Perhaps worse, his successor offers more of the same.
Andrew Wheeler, who Trump has tapped to take over as EPA administrator, was a longtime aide to climate-change-denying Senator Jim Inhofe, Republican of Oklahoma. He also served as chief counsel for the Senate Committee on Environment and Public Works, during Inhofe’s time as chair throughout most of President George W. Bush Administration.
It marked the beginning of a lot of environmental horror stories that still persist today.
Perhaps the worst is the exemption, from the Clean Water Act, of hydraulic fracturing (a.k.a. the Halliburton Loophole) that passed in 2005 and gave way to the fracking boom. Earthquakes and groundwater pollution and depletion have followed.
It was Inhofe (and top lieutenant Wheeler) who wrote this legislation and guided it through Congress.
The problem, then and now, is that neither Inhofe or Wheeler are tethered to basic science. Like Pruitt, Inhofe is an evangelical, fundamentalist Christian, trapped in the same circular logic of using the Bible as a foundation for “science.”
While we don’t know Wheeler’s personal religious views, he certainly wrote, argued, and promoted Inhofe’s thinly veiled religious nonsense for more than a decade, including helping put out a list of 700 “scientists” who don’t believe humans play a role in climate change.
While we don’t know new EPA chief Wheeler’s personal religious views, he certainly promoted thinly veiled religious nonsense for more than a decade
Of course, nearly all were either non-scientists or scientists who did not study climate. As Ethics Daily pointed out, one person on the list, an avowed creationist named Chris Allen, didn’t even have a college degree. But he nonetheless had some of his “research” published in the report.
“It must have slipped these people’s minds that God created the heavens and the earth and has control over what’s going on,” Allen is quoted saying in the report. “Do you honestly believe God would allow humans to destroy the earth He created? Of course, if you don’t believe in God and creationism then I can see why you would easily buy into the whole global warming fanfare. I think in many ways that’s what this movement is ultimately out to do—rid the mere mention of God in any context.”
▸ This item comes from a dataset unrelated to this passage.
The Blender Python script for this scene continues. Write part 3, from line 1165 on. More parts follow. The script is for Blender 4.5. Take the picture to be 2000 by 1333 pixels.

Wheeler inherits an agency that has already rolled back nearly every Obama era environmental policy, while stacking its leadership ranks with Pruitt clones.
For example, the EPA’s Great Lakes Region, which encompasses the nine states that border the Great Lakes, is headed by Pruitt pick Cathy Stepp, formerly secretary of the Wisconsin Department of Natural Resources under Governor Scott Walker. Stepp’s only post-secondary education was when she attended a McDonald's management training course. (She does excel at business-friendly environmental regulation, though. One study found that fines for polluters in Wisconsin dropped 78 percent in 2015 with Stepp leading the way.)
Or how about Mike Stoker, administrator for the Pacific Southwest Region? He’s the guy who first led the “lock her up” chant for Hillary Clinton at the 2016 GOP convention. He also made a name for himself as the defense attorney for Greka Energy company, famous for oil pipelines that leaked 140,000 gallons of oil. (Stoker defends his time at Greka, pointing out, “Since I left, they’ve not had one oil spill.”)
Pruitt may be gone, but this big oil tanker known as the EPA is showing no sign of changing course anytime soon.